Tuesday, April 04, 2006

can't be bothered to think of a title

Got home from class today and walked straight to the laundry to hang my clothes (hoping it doesn't rain tonight, coz what psycho - other than myself - hangs clothes at 9pm?). It was the class for term at the CAEC, and thank God it was because all I did for the last 15 minutes was scribble pictures of the lecturer all over the margin of the book. He's not the most lively fellow... but he's very interesting. It's just that... I'm absoluely knackered and have been for a quite some time now.

So today I breathe a sigh of relief that there is a pause in our schedule, and there's no major retreats happening for a while.

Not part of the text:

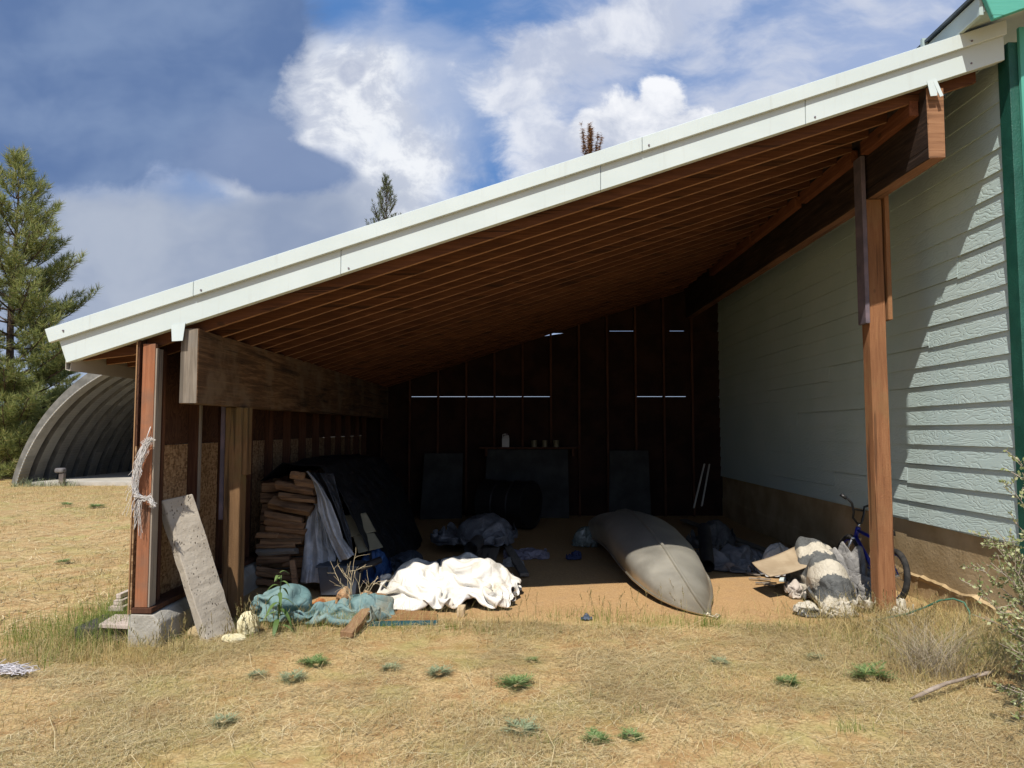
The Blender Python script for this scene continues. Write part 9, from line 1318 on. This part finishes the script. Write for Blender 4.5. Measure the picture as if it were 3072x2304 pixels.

People ask me how ministry's going, and all I can do is beam and say "GREAT!" And it is great - but it's still tiring. And ministry of any sort will stay hard. But the satisfaction and fulfillment at the end of everyday is unbeatable... and that's why I'm glad I'm doing it.

Atm I'm in the offices listening to old tracks... like stuff from the Dawson's Creek album, and some John Butler Trio tunes. Atm John Legend is... well... a legend (current favourite is "So High") and I'm so totally grateful that Sarah and Joe appreciate Jack Johnson as much (if not more!) than I do.

Tonight was my first truly proud moment as a chef. For the first time, I cooked something that didn't taste funny, and people actually complemented with sincerity. No cheating either - it just goes to show that experimentation with cream, mushrooms, cheese, oregano and beef works. Sesame honey carrots and sugar peas are a good addition to such a dish. We left the house feeling very satisfied... or at least I did. And Joe paid a high complement as we were driving to Lidcombe, so I am feeling very loved right now.

I realised I haven't been blogging much because there's nothing to procrastinate from when you're a missionary. Usually my blogs (including this one!) are written because I'm procrastinating and because I want to use that time procrastinating trying to think of something insightful to contribute to the public sphere... but it's all usually random gibberish (hence the title).

Hmm... so what's been making me so tired lately? Well I went for a swim on Sunday - that was awesome fun. I accomplished my goal of 15 laps in half an hour (for many people that's not that big a deal, but a scrawny amateur swimmer like myself, I feel it deserves a mention!). That's five laps more than the week before, so I'm pretty happy about that.

Monday was one of the funnest days I've ever had!! It deserves to go down in the history books, and it's a shame I didn't take any photos... but it was such a perfect day - not a cloud in the sky! The team went to Centennial Park and had a sports day with the Trojan team and some of the CYS ex-teamies. Sports day for us means random innings of continuous cricket, a puffed round of ultimate frisbee, and then pausing the energy burning day with some lunch and a game of Cranium under the shade of a weirdly shaped tree that Joe insisted on climbing... until he freaked out after finding a spider web further up the branches.

Late afternoon is my favourite time of Autumn days. The shadows stretch along the ground and I love it. Joe and I kicked around a soccer ball for at least an hour, and talked about nothing and everything while the rest of the team played Cluedo. We didn't stop until our feet got sore -but it was worth it - I haven't had a full day of major physical activity in ages!

And then today came along and I was reminded of what it was like to be in year 9 at an all girls school.... (hmmm... no nostalgia... just cringe-feeling - year 9 wasn't the best of years) All I really recall from that year was a lot of petty fights, teenage angst, and bad attitude. Thank God we were over pouting at the camera. The girls I met today weren't much different to what my grade were... but the difference was we got to tell them that judging each other wasn't going to do anything. The greatest people are the ones that build people up - not tear them down. I'm really grateful I got to do a testimony about being able to see myself through God's eyes. Girls get fed so much crap about needing to prove themselves, but I know we don't have to. God made us the way he wanted us to... and that's we should walk around with pride, knowing we're clothed in his dignity.


So yeah... life in the CYS house has been mad fun, and I'm learning heaps (including how to play drums!) I am also learning and resdiscovering the greatness of seeing things through the eyes of a child. But more on that later... for now... I gotta look up NZ accomo.

Oh yeah... I'm going to New Zealand!! 13 days!!! YEAHH!!!!!!!